Secular Stagnation Heads South

An extraordinarily benevolent external environment sustained rapid GDP growth in Latin America in the years following the 2008-2009 global economic crisis. But now, as commodity prices fall and the Fed’s gradual exit from quantitative easing boosts US interest rates, the region’s economies could be facing a long-term slowdown.

SANTIAGO – As commodity prices come back to earth and the Federal Reserve’s gradual exit from quantitative easing leads to higher interest rates in the United States, Latin America’s economies face the challenge of sustaining growth. The region’s main economies recorded slower GDP growth in 2013, and much the same is being forecast for 2014.

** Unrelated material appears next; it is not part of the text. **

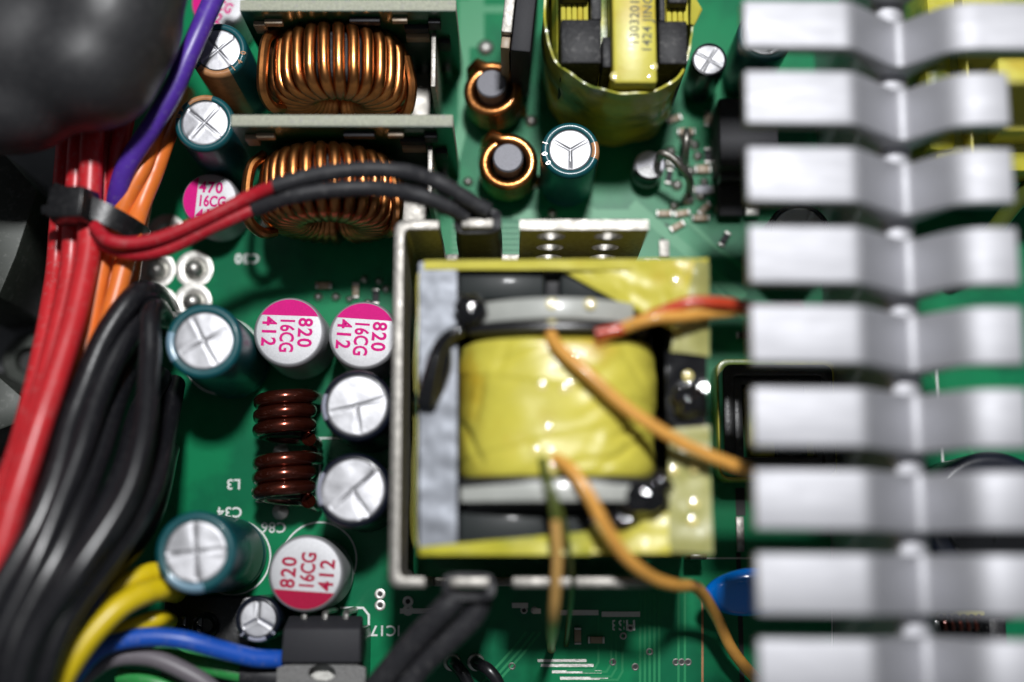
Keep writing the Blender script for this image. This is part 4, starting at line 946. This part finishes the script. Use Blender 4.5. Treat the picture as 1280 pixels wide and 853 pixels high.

It is pretty clear by now that an extraordinarily benevolent external environment, not a revolutionary policy shift, underpinned Latin America’s rapid growth in the years following the 2008-2009 global economic crisis. As long as the price of soy, wheat, copper, oil, and other raw materials remained stratospheric, commodity-rich countries like Brazil, Chile, and Peru got a tremendous boost; even Argentina grew rapidly, despite terrible economic policies.

But now “secular stagnation” – the concept du jour in US policy debates since former Treasury Secretary Larry Summers argued last November that the US (and perhaps other advanced economies) has entered a long period of anemic GDP growth – may also be coming to Latin America.